[Begin]

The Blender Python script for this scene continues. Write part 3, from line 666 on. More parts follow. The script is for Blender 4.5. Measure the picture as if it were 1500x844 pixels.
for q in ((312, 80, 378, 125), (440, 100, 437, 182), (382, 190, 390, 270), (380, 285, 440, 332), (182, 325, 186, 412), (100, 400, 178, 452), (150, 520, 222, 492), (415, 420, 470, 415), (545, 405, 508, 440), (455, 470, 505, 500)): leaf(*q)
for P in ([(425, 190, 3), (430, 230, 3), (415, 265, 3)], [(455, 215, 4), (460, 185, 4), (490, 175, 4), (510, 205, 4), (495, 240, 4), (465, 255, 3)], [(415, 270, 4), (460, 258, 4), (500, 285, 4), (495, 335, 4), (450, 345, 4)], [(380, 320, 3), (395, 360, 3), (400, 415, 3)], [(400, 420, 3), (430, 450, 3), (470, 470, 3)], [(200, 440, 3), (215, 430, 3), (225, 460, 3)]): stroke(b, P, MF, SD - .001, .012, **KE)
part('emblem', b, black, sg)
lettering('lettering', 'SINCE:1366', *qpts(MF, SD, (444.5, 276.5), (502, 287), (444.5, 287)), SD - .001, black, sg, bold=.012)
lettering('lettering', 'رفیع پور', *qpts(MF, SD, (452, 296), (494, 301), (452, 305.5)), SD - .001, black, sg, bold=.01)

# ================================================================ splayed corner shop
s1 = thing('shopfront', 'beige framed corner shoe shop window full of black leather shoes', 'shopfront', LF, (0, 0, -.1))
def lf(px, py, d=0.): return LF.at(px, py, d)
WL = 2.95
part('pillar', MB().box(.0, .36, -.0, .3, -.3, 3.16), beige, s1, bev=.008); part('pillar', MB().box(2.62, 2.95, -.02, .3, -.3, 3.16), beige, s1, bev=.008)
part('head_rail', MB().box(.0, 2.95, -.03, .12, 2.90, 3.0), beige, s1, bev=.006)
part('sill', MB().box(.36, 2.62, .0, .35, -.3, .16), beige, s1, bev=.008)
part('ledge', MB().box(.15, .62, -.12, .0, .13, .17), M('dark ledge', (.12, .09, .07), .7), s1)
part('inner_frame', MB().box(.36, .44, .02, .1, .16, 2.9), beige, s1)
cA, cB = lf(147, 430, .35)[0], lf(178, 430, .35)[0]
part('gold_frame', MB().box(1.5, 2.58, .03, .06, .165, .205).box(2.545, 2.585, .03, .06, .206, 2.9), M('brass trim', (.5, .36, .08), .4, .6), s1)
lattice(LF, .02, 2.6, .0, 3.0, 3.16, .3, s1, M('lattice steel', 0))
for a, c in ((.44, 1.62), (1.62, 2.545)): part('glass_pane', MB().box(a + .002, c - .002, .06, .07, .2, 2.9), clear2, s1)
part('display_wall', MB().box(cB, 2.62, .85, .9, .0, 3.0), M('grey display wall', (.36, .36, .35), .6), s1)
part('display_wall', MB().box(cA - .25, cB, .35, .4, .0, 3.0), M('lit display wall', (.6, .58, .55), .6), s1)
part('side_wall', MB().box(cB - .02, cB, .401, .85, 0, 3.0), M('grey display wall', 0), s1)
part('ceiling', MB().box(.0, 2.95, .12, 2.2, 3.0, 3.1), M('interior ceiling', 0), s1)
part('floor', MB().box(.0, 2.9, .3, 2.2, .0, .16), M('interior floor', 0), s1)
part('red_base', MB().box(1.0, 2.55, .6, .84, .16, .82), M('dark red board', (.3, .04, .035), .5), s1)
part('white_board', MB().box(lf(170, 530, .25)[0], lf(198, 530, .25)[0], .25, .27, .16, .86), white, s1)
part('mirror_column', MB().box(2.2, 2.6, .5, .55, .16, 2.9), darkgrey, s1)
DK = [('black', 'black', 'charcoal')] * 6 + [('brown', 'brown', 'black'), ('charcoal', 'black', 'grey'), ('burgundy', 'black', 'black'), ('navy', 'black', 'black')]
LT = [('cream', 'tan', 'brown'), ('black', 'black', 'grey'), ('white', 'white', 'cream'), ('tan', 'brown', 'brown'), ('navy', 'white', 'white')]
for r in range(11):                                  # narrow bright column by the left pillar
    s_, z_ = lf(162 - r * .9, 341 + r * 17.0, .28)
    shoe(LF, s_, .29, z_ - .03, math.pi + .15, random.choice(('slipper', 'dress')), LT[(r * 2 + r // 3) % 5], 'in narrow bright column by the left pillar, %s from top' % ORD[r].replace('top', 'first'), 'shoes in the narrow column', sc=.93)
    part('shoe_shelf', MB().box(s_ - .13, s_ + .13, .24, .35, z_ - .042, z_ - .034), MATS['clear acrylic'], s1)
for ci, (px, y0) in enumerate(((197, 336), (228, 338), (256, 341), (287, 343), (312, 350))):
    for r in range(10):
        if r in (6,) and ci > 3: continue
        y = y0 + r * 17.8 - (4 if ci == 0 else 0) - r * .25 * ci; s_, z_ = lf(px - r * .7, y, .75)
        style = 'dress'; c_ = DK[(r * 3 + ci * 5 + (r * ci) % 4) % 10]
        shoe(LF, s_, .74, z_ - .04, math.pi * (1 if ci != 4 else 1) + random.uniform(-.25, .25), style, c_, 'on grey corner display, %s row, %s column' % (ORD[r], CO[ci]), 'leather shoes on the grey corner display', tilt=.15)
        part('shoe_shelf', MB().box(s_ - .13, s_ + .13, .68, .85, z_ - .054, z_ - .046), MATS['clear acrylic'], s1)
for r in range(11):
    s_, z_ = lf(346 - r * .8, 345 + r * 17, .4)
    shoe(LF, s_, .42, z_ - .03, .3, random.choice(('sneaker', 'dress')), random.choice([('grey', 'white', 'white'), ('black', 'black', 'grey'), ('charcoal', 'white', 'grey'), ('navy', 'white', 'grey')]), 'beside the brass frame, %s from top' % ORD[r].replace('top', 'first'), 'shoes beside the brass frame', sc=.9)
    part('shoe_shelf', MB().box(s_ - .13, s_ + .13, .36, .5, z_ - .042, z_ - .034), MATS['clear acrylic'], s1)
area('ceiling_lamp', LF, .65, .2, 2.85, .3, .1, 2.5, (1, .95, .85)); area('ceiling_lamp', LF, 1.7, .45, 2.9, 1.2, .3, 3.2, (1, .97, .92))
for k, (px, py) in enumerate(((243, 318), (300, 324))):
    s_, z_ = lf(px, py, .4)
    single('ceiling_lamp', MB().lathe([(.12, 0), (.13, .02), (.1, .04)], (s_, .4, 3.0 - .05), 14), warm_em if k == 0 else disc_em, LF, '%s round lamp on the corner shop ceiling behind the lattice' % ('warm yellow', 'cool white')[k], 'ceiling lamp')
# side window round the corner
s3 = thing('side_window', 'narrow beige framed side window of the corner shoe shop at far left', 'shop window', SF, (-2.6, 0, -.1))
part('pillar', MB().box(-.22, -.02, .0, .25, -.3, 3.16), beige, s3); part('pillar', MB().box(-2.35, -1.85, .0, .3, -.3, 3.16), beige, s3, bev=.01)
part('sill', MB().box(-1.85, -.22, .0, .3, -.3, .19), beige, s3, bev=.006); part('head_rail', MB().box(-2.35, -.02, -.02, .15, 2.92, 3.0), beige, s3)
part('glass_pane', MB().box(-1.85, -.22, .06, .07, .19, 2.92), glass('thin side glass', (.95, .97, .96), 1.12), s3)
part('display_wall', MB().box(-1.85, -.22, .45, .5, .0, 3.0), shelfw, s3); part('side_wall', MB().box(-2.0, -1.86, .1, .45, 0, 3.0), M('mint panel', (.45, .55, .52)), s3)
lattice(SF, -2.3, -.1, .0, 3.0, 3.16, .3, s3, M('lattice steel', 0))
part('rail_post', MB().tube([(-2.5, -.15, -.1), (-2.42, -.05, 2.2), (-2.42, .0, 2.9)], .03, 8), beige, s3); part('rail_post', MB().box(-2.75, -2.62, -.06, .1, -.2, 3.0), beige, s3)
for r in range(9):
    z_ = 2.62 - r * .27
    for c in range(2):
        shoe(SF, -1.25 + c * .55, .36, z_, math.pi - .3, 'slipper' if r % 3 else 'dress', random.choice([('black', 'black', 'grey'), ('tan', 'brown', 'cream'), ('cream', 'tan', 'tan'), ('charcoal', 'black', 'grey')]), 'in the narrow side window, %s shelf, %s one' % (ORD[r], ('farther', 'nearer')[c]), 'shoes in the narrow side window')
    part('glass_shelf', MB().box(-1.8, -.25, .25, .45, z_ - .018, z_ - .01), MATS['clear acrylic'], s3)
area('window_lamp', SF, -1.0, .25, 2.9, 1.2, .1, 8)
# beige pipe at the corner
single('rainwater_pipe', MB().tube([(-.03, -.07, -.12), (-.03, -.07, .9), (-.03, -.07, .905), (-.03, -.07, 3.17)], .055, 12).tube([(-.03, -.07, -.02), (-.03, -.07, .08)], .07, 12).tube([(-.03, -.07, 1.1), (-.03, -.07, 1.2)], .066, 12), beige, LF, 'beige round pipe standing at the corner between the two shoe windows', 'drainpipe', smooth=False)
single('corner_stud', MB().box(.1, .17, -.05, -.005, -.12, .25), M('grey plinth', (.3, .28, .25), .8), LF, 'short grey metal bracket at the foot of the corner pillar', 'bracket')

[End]

[Problem details]: From the opening line of the data above through the line that contains "black, sg, bold=.01)", please print each line as it stands and only those lines.

[Exercise solution]:
The Blender Python script for this scene continues. Write part 3, from line 666 on. More parts follow. The script is for Blender 4.5. Measure the picture as if it were 1500x844 pixels.
for q in ((312, 80, 378, 125), (440, 100, 437, 182), (382, 190, 390, 270), (380, 285, 440, 332), (182, 325, 186, 412), (100, 400, 178, 452), (150, 520, 222, 492), (415, 420, 470, 415), (545, 405, 508, 440), (455, 470, 505, 500)): leaf(*q)
for P in ([(425, 190, 3), (430, 230, 3), (415, 265, 3)], [(455, 215, 4), (460, 185, 4), (490, 175, 4), (510, 205, 4), (495, 240, 4), (465, 255, 3)], [(415, 270, 4), (460, 258, 4), (500, 285, 4), (495, 335, 4), (450, 345, 4)], [(380, 320, 3), (395, 360, 3), (400, 415, 3)], [(400, 420, 3), (430, 450, 3), (470, 470, 3)], [(200, 440, 3), (215, 430, 3), (225, 460, 3)]): stroke(b, P, MF, SD - .001, .012, **KE)
part('emblem', b, black, sg)
lettering('lettering', 'SINCE:1366', *qpts(MF, SD, (444.5, 276.5), (502, 287), (444.5, 287)), SD - .001, black, sg, bold=.012)
lettering('lettering', 'رفیع پور', *qpts(MF, SD, (452, 296), (494, 301), (452, 305.5)), SD - .001, black, sg, bold=.01)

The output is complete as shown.